Kurt Franz / Ursula Tapia Guerrero: Deutsche Märchen aus Patagonien
Eine sehr besondere Märchensammlung ist im Königsfurt-Verlag Ende 2007 erschienen. „Deutsche Märchen aus Patagonien“. Patagonien – ein Land, das so weit von Europa entfernt ist, dass es nicht zu den üblichen Urlaubsländern zählt – liegt im äußersten Süden Südamerikas und hat Anteil an Chile und Argentinien. Trotz seiner Entfernung zu Deutschland zog es Anfang 1800 im Zuge seiner Befreiung von der spanischen Krone die deutschen Einwanderer an. Diese Einwanderer rodeten in der ersten Hälfte des 17. Jahrhunderts den Urwald und waren darauf angewiesen, die Sprache der Ureinwohner zu erlernen.
An deutschen Büchern stand ihnen weitgehend nur zur Verfügung, was sie im Gepäck hatten, bzw. was ihnen aus der Heimat zugeschickt werden konnte. Diese literarische Tradition stellte einen großen Wert dar, verschmolz aber etwa in der dritten und vierten Einwanderergeneration mit dem dort vorgefundenen Erzählgut. Zu Beginn des 18. Jahrhunderts hatten sich so feste Formen entwickelt, dass begonnen wurde, sie in kleinen Büchern und vor allem Zeitungen festzuschreiben. Federführend bei dieser Märchensammlung war Schwester Ursula Tapia Guerrero, die an der Universität in Santiago Deutschlehrer ausbildet, selbst deutsche Wurzeln hat und sich immer noch einige Monate im Jahr in Deutschland aufhält. Von ihr stammt auch das sehr aussagekräftige Nachwort zu den Märchen, das sowohl allgemein auf den kulturell-soziologischen Hintergrund der Märchendichtung als auch auf einzelne Texte eingeht.

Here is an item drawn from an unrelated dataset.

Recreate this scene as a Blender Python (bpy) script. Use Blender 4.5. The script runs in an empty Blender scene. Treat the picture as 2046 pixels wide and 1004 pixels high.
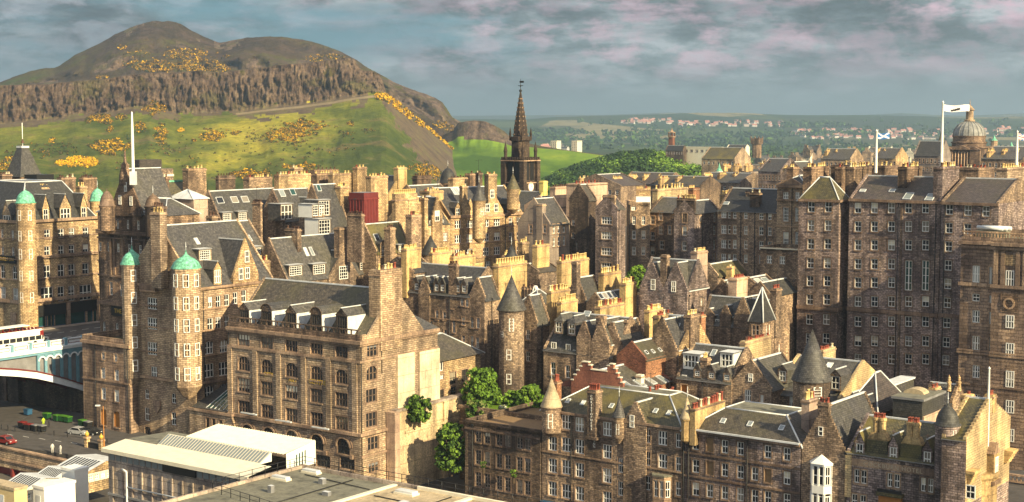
import bpy, bmesh, math, random
from mathutils import Vector, Matrix
R = math.radians
rnd = random.Random(7)
SC = bpy.context.scene
COL = SC.collection

# ------------------------------------------------------------------ camera
F, HOR, CX, CY = 3000.0, 245.0, 1023.0, 502.0
TH = math.atan((CY - HOR) / F)
cam_d = bpy.data.cameras.new('camera')
cam_d.sensor_width = 36.0
cam_d.lens = 36.0 * F / 2046.0
cam_d.clip_start = 1.0
cam_d.clip_end = 60000.0
cam = bpy.data.objects.new('camera', cam_d)
COL.objects.link(cam)
cam.location = (0, 0, 0)
cam.rotation_euler = (math.pi / 2 - TH, 0, 0)
SC.camera = cam

# ------------------------------------------------------------------ light
SUN_EL, SUN_AZ = 26.0, 137.0          # azimuth clockwise from the view direction
SKY_STRENGTH, SUN_STRENGTH = 0.15, 5.0
sun_dir = Vector((math.sin(R(SUN_AZ)) * math.cos(R(SUN_EL)),
                  math.cos(R(SUN_AZ)) * math.cos(R(SUN_EL)), math.sin(R(SUN_EL))))
sl = bpy.data.lights.new('sun', 'SUN')
sl.energy = SUN_STRENGTH
sl.angle = R(0.5)
sl.color = (1.0, 0.82, 0.48)
so = bpy.data.objects.new('sun', sl)
COL.objects.link(so)
so.rotation_euler = (-sun_dir).to_track_quat('-Z', 'Y').to_euler()

SC.view_settings.view_transform = 'Standard'
SC.view_settings.look = 'None'
SC.view_settings.gamma = 1.0
SC.view_settings.exposure = 1.12
try:
    SC.view_settings.use_curve_mapping = False
except Exception:
    pass
SC.cycles.max_bounces = 5
SC.cycles.diffuse_bounces = 3
SC.cycles.volume_bounces = 1


class NT:
    """tiny node helper"""
    def __init__(s, tree):
        s.t = tree
        s.n = tree.nodes
        s.l = tree.links

    def add(s, typ, **kw):
        n = s.n.new(typ)
        for k, v in kw.items():
            if k.startswith('i_'):
                key = k[2:].replace('_', ' ')
                n.inputs[key].default_value = v
            else:
                setattr(n, k, v)
        return n

    def link(s, a, b):
        s.l.new(a, b)

    def ramp(s, fac, stops, interp='LINEAR'):
        r = s.n.new('ShaderNodeValToRGB')
        r.color_ramp.interpolation = interp
        e = r.color_ramp.elements
        while len(e) < len(stops):
            e.new(0.5)
        for q, (p, c) in zip(e, stops):
            q.position = p
            q.color = (c[0], c[1], c[2], 1) if not isinstance(c, (int, float)) else (c, c, c, 1)
        s.link(fac, r.inputs[0])
        return r.outputs[0]

    def mix(s, fac, a, b, mode='MIX'):
        m = s.n.new('ShaderNodeMix')
        m.data_type = 'RGBA'
        m.blend_type = mode
        for sock, v in ((m.inputs[0], fac), (m.inputs[6], a), (m.inputs[7], b)):
            if hasattr(v, 'links') or hasattr(v, 'is_linked'):
                s.link(v, sock)
            elif isinstance(v, (int, float)):
                sock.default_value = v
            else:
                sock.default_value = (v[0], v[1], v[2], 1)
        return m.outputs[2]

    def noise(s, vec, scale, detail=4, rough=0.55, dist=0.0):
        n = s.n.new('ShaderNodeTexNoise')
        n.inputs['Scale'].default_value = scale
        n.inputs['Detail'].default_value = detail
        n.inputs['Roughness'].default_value = rough
        n.inputs['Distortion'].default_value = dist
        if vec is not None:
            s.link(vec, n.inputs['Vector'])
        return n.outputs['Fac']

    def mapping(s, vec, scale=(1, 1, 1), loc=(0, 0, 0), rot=(0, 0, 0)):
        m = s.n.new('ShaderNodeMapping')
        m.inputs['Scale'].default_value = scale
        m.inputs['Location'].default_value = loc
        m.inputs['Rotation'].default_value = rot
        s.link(vec, m.inputs['Vector'])
        return m.outputs['Vector']

    def math(s, op, a, b=0.0, clamp=False):
        m = s.n.new('ShaderNodeMath')
        m.operation = op
        m.use_clamp = clamp
        for sock, v in ((m.inputs[0], a), (m.inputs[1], b)):
            if isinstance(v, (int, float)):
                sock.default_value = v
            else:
                s.link(v, sock)
        return m.outputs[0]


# ------------------------------------------------------------------ sky
W = bpy.data.worlds.new('World')
SC.world = W
W.use_nodes = True
nt = NT(W.node_tree)
for n in list(nt.n):
    nt.n.remove(n)
out = nt.add('ShaderNodeOutputWorld')
bg = nt.add('ShaderNodeBackground')
bg.inputs['Strength'].default_value = SKY_STRENGTH
sky = nt.add('ShaderNodeTexSky')
sky.sky_type = 'NISHITA'
sky.sun_disc = False
sky.sun_elevation = R(SUN_EL)
sky.sun_rotation = R(SUN_AZ)
sky.air_density = 1.0
sky.dust_density = 1.0
tc = nt.add('ShaderNodeTexCoord')
sep = nt.add('ShaderNodeSeparateXYZ')
nt.link(tc.outputs['Generated'], sep.inputs[0])
zc = nt.math('MAXIMUM', sep.outputs[2], 0.0)
# banks of cloud seen edge on: noise on the direction itself, stretched sideways
gen = tc.outputs['Generated']
nB = nt.noise(nt.mapping(gen, scale=(17, 17, 54), loc=(3.1, 0, 1.7)), 1.0, 9, 0.64, 0.15)
nC = nt.noise(nt.mapping(gen, scale=(26, 26, 62), loc=(8.3, 2, 0.4)), 1.0, 9, 0.64, 0.15)
nD = nt.noise(nt.mapping(gen, scale=(7, 7, 36), loc=(1, 5, 3)), 1.0, 7, 0.6, 0.2)
base = nt.ramp(nB, [(0.40, (0.27, 0.36, 0.39)), (0.47, (0.44, 0.57, 0.61)), (0.53, (0.72, 0.86, 0.91)), (0.60, (1.15, 1.26, 1.32))])
pinkm = nt.ramp(nC, [(0.46, 0.0), (0.60, 1.0)])
xr = nt.math('MULTIPLY_ADD', sep.outputs[0], 1.5)
xr.node.inputs[2].default_value = 0.85
pink = nt.math('MULTIPLY', pinkm, nt.math('MAXIMUM', nt.math('MINIMUM', xr, 0.95), 0.2))
pink = nt.math('MULTIPLY', pink, nt.ramp(zc, [(0.014, 0.0), (0.04, 1.0)]))
cl = nt.mix(pink, base, (1.75, 1.20, 1.40))
whm = nt.ramp(nt.math('ADD', nC, nt.math('MULTIPLY', sep.outputs[0], -0.28)), [(0.56, 0.0), (0.70, 0.85)])
cl = nt.mix(whm, cl, (1.30, 1.48, 1.58))
cl = nt.mix(1.0, cl, nt.ramp(nD, [(0.42, (0.80, 0.82, 0.84)), (0.58, (1.7, 1.66, 1.64))]), 'MULTIPLY')
# blue holes, mostly at the left
hol = nt.noise(nt.mapping(gen, scale=(5.0, 5.0, 22), loc=(0.6, 1, 7.2)), 1.0, 6, 0.58, 0.2)
hx = nt.math('MULTIPLY_ADD', sep.outputs[0], -0.50)
hx.node.inputs[2].default_value = -0.035
hole = nt.ramp(nt.math('ADD', hol, hx), [(0.53, 0.0), (0.66, 0.8)])
cl = nt.mix(hole, cl, (0.46, 1.15, 1.40))
# calmer blue-grey band at the horizon
hzn = nt.ramp(zc, [(0.0, 0.85), (0.028, 0.0)])
cl = nt.mix(hzn, cl, (0.62, 0.84, 0.98))
# overhead, out of view: sky mixed with an added pale tone for fill light
top = nt.ramp(zc, [(0.12, 0.0), (0.45, 0.9)])
over = nt.mix(0.75, nt.mix(1.0, sky.outputs[0], (1.0, 0.86, 0.72), 'MULTIPLY'), (2.4, 2.3, 2.3))
fin = nt.mix(top, cl, over)
nt.link(fin, bg.inputs['Color'])
nt.link(bg.outputs[0], out.inputs[0])


# ------------------------------------------------------------------ pixel <-> place
AX = Vector((0, math.cos(TH), -math.sin(TH)))


def ray(px, py):
    x = (px - CX) / F
    y = (CY - py) / F
    return Vector((x, math.cos(TH) + y * math.sin(TH), -math.sin(TH) + y * math.cos(TH)))


def P(px, py, d):
    r = ray(px, py)
    return r * (d / r.y)


def solve(B, dr, px):
    k = (px - CX) / F
    return -(B.x - k * B.dot(AX)) / (dr.x - k * dr.dot(AX))


GRID = math.atan2(-0.592, 0.806)      # the town's street grid against the camera


# ------------------------------------------------------------------ materials
MATS = {}


def pbsdf(name, rough=0.85):
    m = bpy.data.materials.new(name)
    m.use_nodes = True
    t = NT(m.node_tree)
    b = t.n.get('Principled BSDF')
    b.inputs['Roughness'].default_value = rough
    MATS[name] = m
    return m, t, b


def plain(name, c, rough=0.7, var=0.15, scale=1.5, metal=0.0, spec=0.3):
    m, t, b = pbsdf(name, rough)
    g = t.add('ShaderNodeTexCoord').outputs['Object']
    n = t.noise(g, scale, 5, 0.65)
    lo = tuple(q * (1 - var * 1.6) for q in c)
    hi = tuple(q * (1 + var) for q in c)
    t.link(t.ramp(n, [(0.3, lo), (0.7, hi)]), b.inputs['Base Color'])
    b.inputs['Metallic'].default_value = metal
    b.inputs['Specular IOR Level'].default_value = spec
    return m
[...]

Bei der vorliegenden Sammlung handelt es sich also um relativ junge Märchen, die ihren Charme gerade daraus entwickeln, dass sie sich nicht nur auf klassische deutsche Märchenensemble beschränken. Große Anleihen beziehen sie aus der südamerikanischen Flora und Fauna, sagenhaft stellen sie Orte in Patagonien in den Mittelpunkt. Entsprechend der örtlichen Gegebenheiten spielt das Meer in diesen Märchen immer wieder eine besondere Rolle (z.B. Der Kindsfisch, Der Seestern). Neben Elfen, dem klugen Klaus oder Prinzen kommen häufig Seefahrer vor (Der Däumling aus Patagonien u.a.). Der Wunsch, „die gute Mutter einmal wieder zu sehen“, mag dabei ebenso eine Anleihe der bei der Geburt sterbenden leiblichen Mutter in deutschen Märchen sein wie die reale Erfahrung von Auswanderern.